An inertial sensor is based on a dual-rotation platform consisting of the main components: a housing, a multi-sensor synchronized section, a central processing section, and a positioning signal receiver section. The present invention provides a method of designing the installation of sensors with two independent axes of rotation, facilitating the implementation of sensor self-calibration technologies.
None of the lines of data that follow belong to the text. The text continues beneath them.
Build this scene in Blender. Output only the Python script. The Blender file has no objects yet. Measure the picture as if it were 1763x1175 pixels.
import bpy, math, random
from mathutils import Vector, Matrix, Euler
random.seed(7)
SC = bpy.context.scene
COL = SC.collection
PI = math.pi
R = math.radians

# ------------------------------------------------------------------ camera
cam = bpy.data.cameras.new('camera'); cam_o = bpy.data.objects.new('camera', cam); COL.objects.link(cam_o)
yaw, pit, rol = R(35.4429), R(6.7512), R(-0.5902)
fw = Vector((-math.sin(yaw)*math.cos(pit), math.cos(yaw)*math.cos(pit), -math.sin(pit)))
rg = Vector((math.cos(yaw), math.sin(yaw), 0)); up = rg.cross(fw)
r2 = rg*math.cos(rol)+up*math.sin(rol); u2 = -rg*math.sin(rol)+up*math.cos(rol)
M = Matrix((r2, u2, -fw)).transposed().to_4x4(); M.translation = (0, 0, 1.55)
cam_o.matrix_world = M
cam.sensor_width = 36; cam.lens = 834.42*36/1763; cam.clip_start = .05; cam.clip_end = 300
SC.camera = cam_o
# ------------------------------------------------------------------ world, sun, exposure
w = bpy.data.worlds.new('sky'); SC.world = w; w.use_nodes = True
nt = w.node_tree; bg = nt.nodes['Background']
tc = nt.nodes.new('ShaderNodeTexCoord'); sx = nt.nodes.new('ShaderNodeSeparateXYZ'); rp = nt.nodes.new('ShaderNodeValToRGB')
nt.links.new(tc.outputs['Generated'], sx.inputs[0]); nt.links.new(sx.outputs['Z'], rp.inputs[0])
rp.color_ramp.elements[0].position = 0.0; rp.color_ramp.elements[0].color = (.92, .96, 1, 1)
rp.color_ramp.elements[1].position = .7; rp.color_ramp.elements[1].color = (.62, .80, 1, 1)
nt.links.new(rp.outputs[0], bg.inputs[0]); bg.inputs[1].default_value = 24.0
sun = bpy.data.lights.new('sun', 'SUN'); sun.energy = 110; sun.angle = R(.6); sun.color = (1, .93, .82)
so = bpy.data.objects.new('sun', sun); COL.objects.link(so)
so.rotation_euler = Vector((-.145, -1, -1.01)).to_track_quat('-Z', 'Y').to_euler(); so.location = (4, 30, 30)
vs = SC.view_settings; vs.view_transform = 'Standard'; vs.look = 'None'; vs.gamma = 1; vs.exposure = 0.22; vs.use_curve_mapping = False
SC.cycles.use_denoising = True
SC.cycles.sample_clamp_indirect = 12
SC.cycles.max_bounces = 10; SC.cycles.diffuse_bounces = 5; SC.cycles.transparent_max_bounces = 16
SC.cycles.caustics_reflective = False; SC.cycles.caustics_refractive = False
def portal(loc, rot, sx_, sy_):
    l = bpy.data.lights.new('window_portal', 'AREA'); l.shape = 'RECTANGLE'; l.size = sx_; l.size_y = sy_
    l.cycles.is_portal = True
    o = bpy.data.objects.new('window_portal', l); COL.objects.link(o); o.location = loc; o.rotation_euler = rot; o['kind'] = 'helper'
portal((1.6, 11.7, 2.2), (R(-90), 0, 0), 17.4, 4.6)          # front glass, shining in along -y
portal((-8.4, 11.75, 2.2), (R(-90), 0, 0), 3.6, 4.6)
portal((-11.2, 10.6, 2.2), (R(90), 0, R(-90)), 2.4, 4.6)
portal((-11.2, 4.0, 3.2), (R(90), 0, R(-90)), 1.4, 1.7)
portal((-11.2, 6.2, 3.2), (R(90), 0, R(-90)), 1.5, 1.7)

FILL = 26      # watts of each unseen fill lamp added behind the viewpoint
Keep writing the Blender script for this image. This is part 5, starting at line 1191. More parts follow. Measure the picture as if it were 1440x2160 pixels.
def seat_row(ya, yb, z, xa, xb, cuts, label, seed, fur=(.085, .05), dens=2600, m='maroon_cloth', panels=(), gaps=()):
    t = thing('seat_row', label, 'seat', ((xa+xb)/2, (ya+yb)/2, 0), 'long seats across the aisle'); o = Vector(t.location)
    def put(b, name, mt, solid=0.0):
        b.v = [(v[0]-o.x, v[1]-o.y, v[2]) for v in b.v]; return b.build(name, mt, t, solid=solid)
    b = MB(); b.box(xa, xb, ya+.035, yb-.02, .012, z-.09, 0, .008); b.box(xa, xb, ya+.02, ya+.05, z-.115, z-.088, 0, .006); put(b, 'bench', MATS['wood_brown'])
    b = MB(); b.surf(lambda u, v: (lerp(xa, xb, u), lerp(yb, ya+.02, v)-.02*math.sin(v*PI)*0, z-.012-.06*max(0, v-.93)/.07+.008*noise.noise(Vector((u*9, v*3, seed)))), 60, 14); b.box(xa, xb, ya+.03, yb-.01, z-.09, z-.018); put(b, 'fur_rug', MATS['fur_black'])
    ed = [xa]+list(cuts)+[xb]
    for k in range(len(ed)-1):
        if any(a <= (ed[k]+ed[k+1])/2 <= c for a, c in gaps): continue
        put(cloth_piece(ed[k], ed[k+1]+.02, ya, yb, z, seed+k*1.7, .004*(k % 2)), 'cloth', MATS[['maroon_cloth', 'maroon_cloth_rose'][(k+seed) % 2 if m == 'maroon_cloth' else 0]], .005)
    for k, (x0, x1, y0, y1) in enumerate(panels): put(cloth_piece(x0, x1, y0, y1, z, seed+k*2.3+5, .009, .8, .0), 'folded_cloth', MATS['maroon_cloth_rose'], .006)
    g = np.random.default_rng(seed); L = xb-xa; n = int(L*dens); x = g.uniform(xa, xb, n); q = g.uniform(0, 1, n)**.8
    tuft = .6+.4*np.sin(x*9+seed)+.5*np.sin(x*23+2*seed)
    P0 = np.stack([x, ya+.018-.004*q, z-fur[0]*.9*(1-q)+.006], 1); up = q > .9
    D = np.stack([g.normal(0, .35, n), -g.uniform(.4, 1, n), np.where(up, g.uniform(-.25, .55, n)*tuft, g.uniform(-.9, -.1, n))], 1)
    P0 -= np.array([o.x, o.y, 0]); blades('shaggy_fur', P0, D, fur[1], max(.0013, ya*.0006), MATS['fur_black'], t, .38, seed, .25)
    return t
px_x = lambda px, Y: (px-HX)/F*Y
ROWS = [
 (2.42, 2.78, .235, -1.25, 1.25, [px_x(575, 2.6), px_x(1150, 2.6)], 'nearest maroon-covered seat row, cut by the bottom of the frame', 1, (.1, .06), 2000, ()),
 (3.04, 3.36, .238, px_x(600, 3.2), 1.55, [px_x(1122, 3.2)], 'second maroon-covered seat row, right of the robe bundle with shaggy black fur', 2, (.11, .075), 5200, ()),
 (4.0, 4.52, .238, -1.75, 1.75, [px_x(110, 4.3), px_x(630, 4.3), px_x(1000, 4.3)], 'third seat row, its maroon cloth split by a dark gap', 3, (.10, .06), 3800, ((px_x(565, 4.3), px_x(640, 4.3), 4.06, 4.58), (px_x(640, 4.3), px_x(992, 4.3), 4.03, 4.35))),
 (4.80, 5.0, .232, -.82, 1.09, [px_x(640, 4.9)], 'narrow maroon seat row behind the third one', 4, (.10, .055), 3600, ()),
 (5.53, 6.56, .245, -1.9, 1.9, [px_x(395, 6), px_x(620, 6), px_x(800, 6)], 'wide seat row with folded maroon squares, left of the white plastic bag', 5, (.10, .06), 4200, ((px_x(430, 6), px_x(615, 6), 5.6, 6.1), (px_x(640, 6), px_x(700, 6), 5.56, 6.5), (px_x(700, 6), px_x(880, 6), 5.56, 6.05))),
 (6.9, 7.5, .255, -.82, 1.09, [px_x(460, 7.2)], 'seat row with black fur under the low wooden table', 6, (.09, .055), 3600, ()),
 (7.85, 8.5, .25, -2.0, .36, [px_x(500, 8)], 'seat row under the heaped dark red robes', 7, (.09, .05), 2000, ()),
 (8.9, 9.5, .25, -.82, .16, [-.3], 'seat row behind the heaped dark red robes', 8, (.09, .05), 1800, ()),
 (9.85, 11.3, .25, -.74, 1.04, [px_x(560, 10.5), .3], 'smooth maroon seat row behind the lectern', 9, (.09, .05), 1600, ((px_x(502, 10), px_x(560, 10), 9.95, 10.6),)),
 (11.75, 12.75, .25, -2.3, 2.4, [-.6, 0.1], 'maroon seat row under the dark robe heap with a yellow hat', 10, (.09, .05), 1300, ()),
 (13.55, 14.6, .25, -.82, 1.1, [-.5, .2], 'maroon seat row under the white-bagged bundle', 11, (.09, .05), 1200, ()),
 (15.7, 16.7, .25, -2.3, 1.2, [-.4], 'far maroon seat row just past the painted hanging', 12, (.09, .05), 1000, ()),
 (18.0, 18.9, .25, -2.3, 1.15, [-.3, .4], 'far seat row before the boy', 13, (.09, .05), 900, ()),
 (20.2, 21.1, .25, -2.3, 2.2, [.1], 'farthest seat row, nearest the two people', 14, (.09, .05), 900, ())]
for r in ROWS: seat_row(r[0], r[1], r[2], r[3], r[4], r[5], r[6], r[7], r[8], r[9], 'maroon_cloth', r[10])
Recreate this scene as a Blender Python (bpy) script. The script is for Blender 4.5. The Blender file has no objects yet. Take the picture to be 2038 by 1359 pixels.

Therefore, despite using inexpensive, easily accessible components on the market, inertial sensor based on dual-rotation modulation technique has achieved accuracy comparable to high-precision class expensive sensors.

Claims

1. An inertial sensor based on a dual-rotation platform, comprising the following: a housing, and three components, a multi-sensor synchronized section, a central processing section, and a positioning signal receiver section, in which:

the housing includes six plates: a base plate, a connector plate, a circuit plate, a sensor plate, a motor plate, and a cover plate, outside the housing, a number of connection ports, a number of indicator lights, and a number of positioning antennas are arranged on the connector plate, at an inside of the housing, the three components are mounted in the following positions: the multi-sensor synchronization section is placed on the base plate through a large anti-vibration system; the central processing section and the positioning signal receiver section are securely mounted on the circuit plate via a number of anti-vibration systems, a number of wire clips are provided for connecting;

the multi-sensor synchronized section consists of plural modules, including a base having two perpendicular planes used to shape a posture of the inertial sensor: a first sensor is placed horizontally in a first plane, and a second sensor is placed vertically in a second plane, mounted on each plane of the base are: a motor and a slip ring, a sensor and a sensor reading circuit are driven through a support plate placed on a rotor of the motor, in addition, the base is powered and converted through a DB25-type communication port,

the sensor reading circuit is a part of the multi-sensor synchronized section, and comprises two parts: a signal part and a source part, the source part has a role of reducing a power voltage from 5V to 3.3V, supplying chips of the sensor reading circuit and the signal part, which convert ones of a synchronous protocol standard signals to a differential form for further transmission;

the central processing section comprises two main components: a processing circuit and a communication circuit, wherein the processing circuit has a function of calculating and controlling activities of the device, and the communication circuit has a function of supplying power and exchanging signals between the processing circuit and other portions in the sensor, the processing circuit and the communication circuit are mounted together by a number of brass spacers, spring lock washers, and hex socket head cap screws, a heatsink is provided to the processing circuit to transfer heat generated during the circuit's operation to outside of the housing,

the communication circuit comprises of three main blocks: a power block, a control block, and a converter-communication block, the power block provides an anti-reverse and a low-voltage to supply the modules and the control block, and the converter-communication block, the control block adjusting an output source to perform a motor control function, the converter-communication block communicating, collecting, and processing conversions from blocks and other parts of the inertial sensor;

the positioning signal receiver section comprises two main components: a signal receiver circuit and a converter circuit, the signal receiver circuit is a GPS circuit, for collecting and processing signals to give positioning results, the converter circuit processing, signal conversion, and reducing voltage to provide to the signal receiver,

the converter circuit has two main components: a signal processing part and a power conversion part, the power conversion part protecting and reducing voltage to a level, the signal processing part converts the signal of the receiver circuit into differential signals.